Gavin Douglas | |
---|---|
Bishop of Dunkeld | |
See | Diocese of Dunkeld |
In office | 1515/6 – 1522 |
Predecessor | Andrew Stewart |
Successor | Robert Cockburn |
Orders | |
Consecration | 1516 |
Personal details | |
Born | 1474 Tantallon Castle, East Lothian |
Died | September 1522 London |
Previous post | Provost of St. Giles' |
Gavin Douglas (c. 1474 – September 1522) was a Scottish bishop, makar and translator. Although he had an important political career, he is chiefly remembered for his poetry. His main pioneering achievement was the Eneados, a full and faithful vernacular translation of the Aeneid of Virgil into Scots, and the first successful example of its kind in any Anglic language. Other extant poetry of his includes Palice of Honour, and possibly King Hart.
Gavin (or Gawin, Gawane, Gawain) Douglas was born c. 1474–76, at Tantallon Castle, East Lothian, the third son of Archibald, 5th Earl of Angus by his second wife Elizabeth Boyd. A Vatican register records that Gavin Douglas was 13 in 1489, suggesting he was born in 1476. An application had been lodged to award Gavin the right to hold a Church canonry or prebend and enjoy its income. Another appeal to Rome concerning church appointments made in February 1495 states his age as 20.

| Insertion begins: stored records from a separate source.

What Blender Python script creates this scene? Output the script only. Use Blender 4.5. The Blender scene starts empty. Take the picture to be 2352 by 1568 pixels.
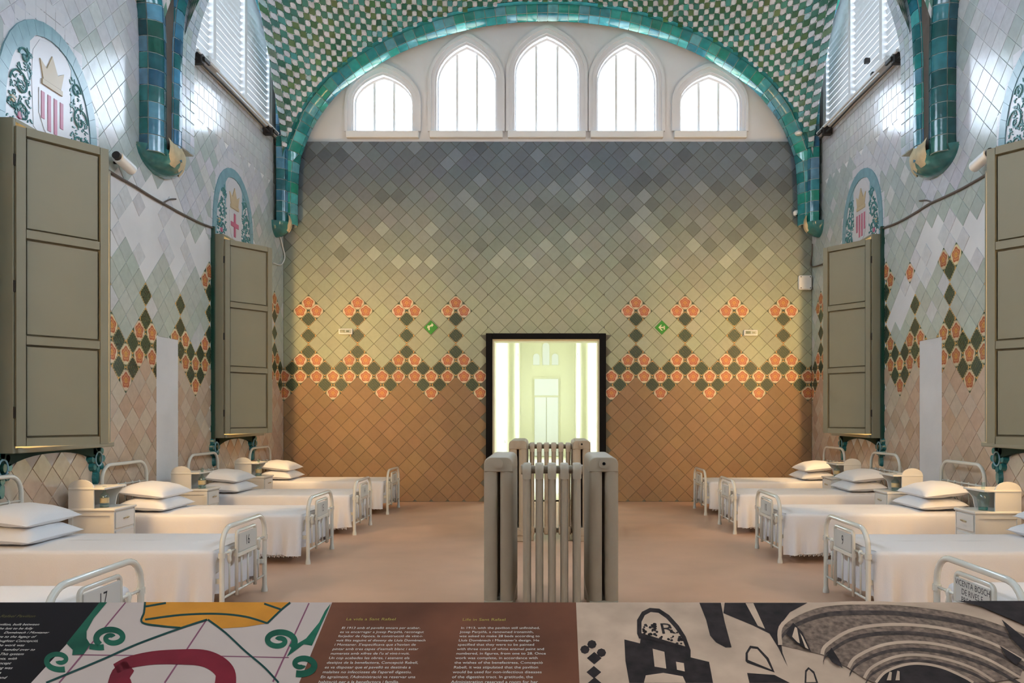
import bpy, bmesh, math, random
from mathutils import Vector, Matrix
from math import sin, cos, pi, sqrt, atan2, radians
random.seed(7)
scn = bpy.context.scene
COL = scn.collection

# ------------------------------------------------------------------ camera
F_PX, CX, CY, EYE = 1820.0, 1258.0, 951.0, 1.6
cam_d = bpy.data.cameras.new('camera'); cam = bpy.data.objects.new('camera', cam_d); COL.objects.link(cam)
cam.location = (0, 0, EYE); cam.rotation_euler = (pi/2, 0, 0)
cam_d.sensor_width = 36.0; cam_d.lens = 36.0*F_PX/2352.0
cam_d.shift_x = (1176-CX)/2352.0; cam_d.shift_y = (CY-784)/2352.0
cam_d.clip_start = 0.05; cam_d.clip_end = 200
scn.camera = cam

# ------------------------------------------------------------------ sky light and exposure
scn.view_settings.view_transform = 'Standard'; scn.view_settings.look = 'None'
scn.view_settings.gamma = 1.0; scn.view_settings.use_curve_mapping = False
scn.view_settings.exposure = 0.03
SKY = 15.0
LAMP_W = 84.0
world = bpy.data.worlds.new('overcast_sky'); scn.world = world; world.use_nodes = True
bg = world.node_tree.nodes['Background']
bg.inputs[0].default_value = (0.73, 0.85, 1.0, 1); bg.inputs[1].default_value = SKY
scn.cycles.use_denoising = True
scn.cycles.max_bounces = 6; scn.cycles.diffuse_bounces = 4; scn.cycles.glossy_bounces = 3
scn.cycles.use_adaptive_sampling = True; scn.cycles.adaptive_threshold = 0.1; scn.cycles.adaptive_min_samples = 16
scn.cycles.transparent_max_bounces = 12; scn.cycles.transmission_bounces = 5
scn.cycles.sample_clamp_indirect = 6.0

def portal(name, loc, rot, sx, sy):
    l = bpy.data.lights.new(name, 'AREA'); l.shape = 'RECTANGLE'; l.size = sx; l.size_y = sy
    l.cycles.is_portal = True
    o = bpy.data.objects.new(name, l); COL.objects.link(o); o.location = loc; o.rotation_euler = rot
    return o

# ------------------------------------------------------------------ dimensions
WX = 4.84            # half width of the hall
YB = 14.5            # tiled end wall
YF = -4.3            # wall behind the camera
D = 0.2996           # diagonal of a wall tile
BAYS = (11.98, 7.58, 3.18, -1.22)
def px(x, y, Y): return Vector(((x-CX)/F_PX*Y, Y, EYE-(y-CY)/F_PX*Y))

# ------------------------------------------------------------------ helpers
def tag(o, label=None, cat=None, group=None, kind=None):
    if label: o['label'] = label
    if cat: o['category'] = cat
    if group: o['group'] = group
    if kind: o['kind'] = kind
    return o

def empty(name, loc=(0, 0, 0), rz=0):
    o = bpy.data.objects.new(name, None); COL.objects.link(o)
    o.location = loc; o.rotation_euler = (0, 0, rz); o.empty_display_size = 0.1
    return o

def link(name, me, mat=None, parent=None, world_built=False):
    o = bpy.data.objects.new(name, me); COL.objects.link(o)
    if mat is not None and not me.materials: me.materials.append(mat)
    if parent is not None:
        o.parent = parent
        if world_built: o.matrix_parent_inverse = Matrix.Translation(-Vector(parent.location))
    return o

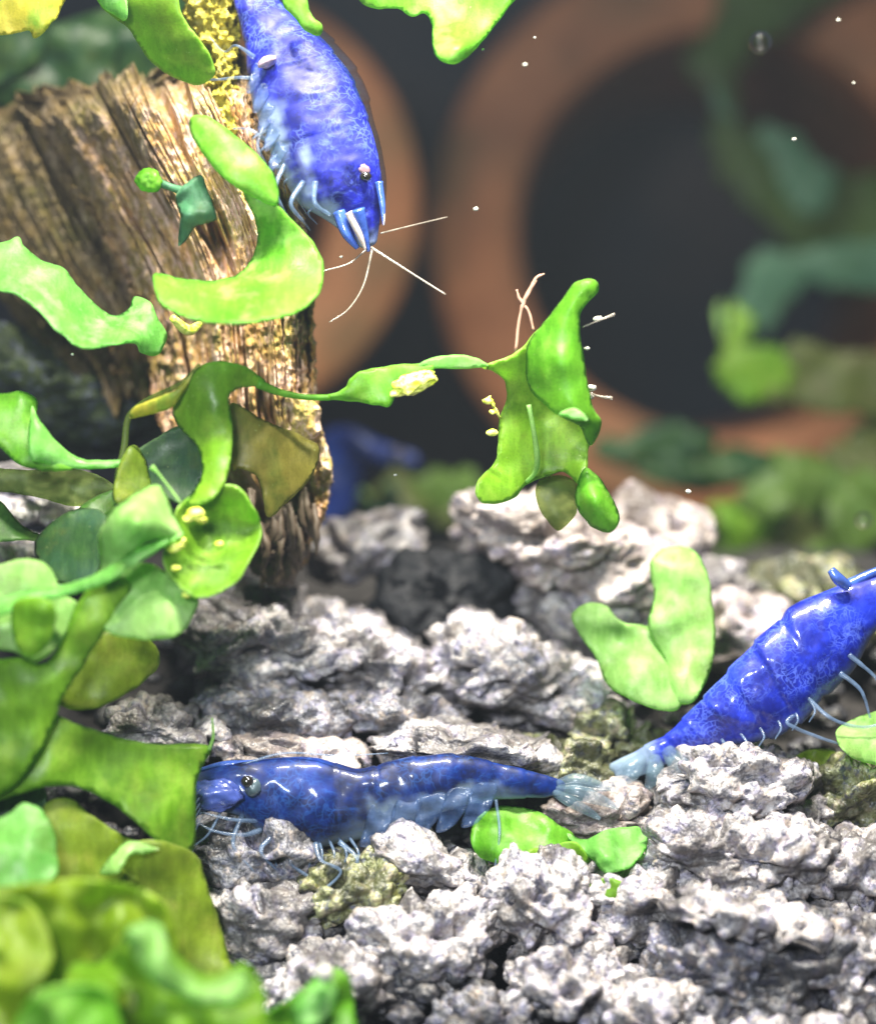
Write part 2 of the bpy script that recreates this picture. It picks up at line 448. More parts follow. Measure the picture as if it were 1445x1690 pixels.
def frond(name, outline, mat, parent=None, d=None, inner=(), th=0.05, dome=0.0, ripple=0.12, rs=70, res=None, wob=1.3, base=None, edge=14):
    """a leaf blade: outline points (x, y[, depth]), inner points (x, y, depth); closed lens-edged sheet"""
    ctl = [(p[0], p[1], p[2] if len(p) > 2 else d) for p in outline]
    ctl_in = list(inner)
    oc = cr(ctl, len(ctl) * 9, True)
    seed = random.random() * 50
    # wobble the edge slightly
    ang = np.linspace(0, 2 * np.pi, len(oc), endpoint=False)
    nz = perlin(np.stack([oc[:, 0] / 14, oc[:, 1] / 14, np.full(len(oc), seed)], 1))
    tang = np.roll(oc[:, :2], -1, 0) - np.roll(oc[:, :2], 1, 0)
    tang /= (np.linalg.norm(tang, axis=1)[:, None] + 1e-9)
    nz = nz + 1.2 * perlin(np.stack([oc[:, 0] / 34, oc[:, 1] / 34, np.full(len(oc), seed + 5)], 1))
    oc[:, 0] += -tang[:, 1] * nz * wob; oc[:, 1] += tang[:, 0] * nz * wob
    xy = oc[:, :2]
    mn, mx = xy.min(0), xy.max(0)
    if res is None:
        res = max(5.0, math.sqrt((mx - mn).prod() / 1500))
    gx, gy = np.meshgrid(np.arange(mn[0], mx[0], res), np.arange(mn[1], mx[1], res))
    g = np.stack([gx.ravel(), gy.ravel()], 1) + rng.uniform(-0.2, 0.2, (gx.size, 2)) * res
    a = xy; b = np.roll(xy, -1, 0)

    def dist(q):
        ab = b - a
        t = np.clip(((q[:, None] - a) * ab).sum(2) / ((ab * ab).sum(1) + 1e-9), 0, 1)
        return np.linalg.norm(q[:, None] - (a + t[..., None] * ab), axis=2).min(1)
    yy = g[:, 1][:, None]
    cross = ((a[:, 1] > yy) != (b[:, 1] > yy)) & (g[:, 0][:, None] < (b[:, 0] - a[:, 0]) * (yy - a[:, 1]) / (b[:, 1] - a[:, 1] + 1e-12) + a[:, 0])
    ins = cross.sum(1) % 2 == 1
    g = g[ins]
    g = g[dist(g) > res * 0.45] if len(g) else g
    allp = np.vstack([xy, g])
    n = len(xy)
    vs, es, fs, *_ = delaunay_2d_cdt([Vector(p) for p in allp], [], [list(range(n))], 1, 1e-4)
    q = np.array([[v.x, v.y] for v in vs])
    dd = dist(q)
    pts = np.array(ctl + ctl_in, float)
    _, ui = np.unique(pts[:, :2].round(1), axis=0, return_index=True)
    pts = pts[ui]
    f = tps(pts[:, :2] / 100, pts[:, 2])
    z = f(q / 100)
    z = np.clip(z, pts[:, 2].min() - 1.0, pts[:, 2].max() + 1.0)
    W = max(20.0, 0.5 * dd.max())
    z -= 0.4 * dome * (1 - (1 - np.clip(dd / (1.6 * W), 0, 1)) ** 2)
    z += ripple * fbm(np.stack([q[:, 0] / rs / 1.3, q[:, 1] / rs / 1.3, np.full(len(q), seed)], 1), 2, 0.35)
    z += 0.018 * perlin(np.stack([q[:, 0] / 26, q[:, 1] / 26, np.full(len(q), seed + 9)], 1)) * (1.6 - np.clip(dd / 30, 0, 1))
    prof = np.sqrt(np.clip(1 - (1 - np.clip(dd / (edge * 0.5), 0, 1)) ** 2, 0, 1)) * th * 0.3
    bnd = dd < 0.05
    front = P(q[:, 0], q[:, 1], z - prof)
    idx = np.arange(len(q))
    bi = np.where(bnd, idx, 0)
    nb = np.where(~bnd)[0]
    bi[nb] = len(q) + np.arange(len(nb))
    back = P(q[nb, 0], q[nb, 1], (z + prof)[nb])
    V = np.vstack([front, back])
    faces = []
    for t in fs:
        t = list(t)
        faces.append(t)
        k = [int(bi[i]) for i in t][::-1]
        if set(k) != set(t): faces.append(k)
    o = link_mesh(name, V, faces, mat, parent, base=(V[0] if parent is None else None), attr=np.concatenate([np.exp(-dd / 5), np.exp(-dd[nb] / 5)]))
    bm = bmesh.new(); bm.from_mesh(o.data); bmesh.ops.recalc_face_normals(bm, faces=bm.faces); bm.to_mesh(o.data); bm.free()
    return o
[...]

He was a student at St Andrews University in 1489–94, and thereafter, it is supposed, at Paris. In 1496 he obtained the living of Monymusk, Aberdeenshire, and later he became parson of Lynton (modern East Linton) and rector of Hauch (modern Prestonkirk), in East Lothian. About 1501 he was preferred to the deanery or provostship of the collegiate church of St Giles, Edinburgh, which he held with his parochial charges.
Until the Battle of Flodden in September 1513, Gavin Douglas appears to have been occupied with his ecclesiastical duties and literary work. Indeed, all the extant writings by which he has earned his place as a poet and translator belong to this period. After the disaster at Flodden he was completely absorbed in public business.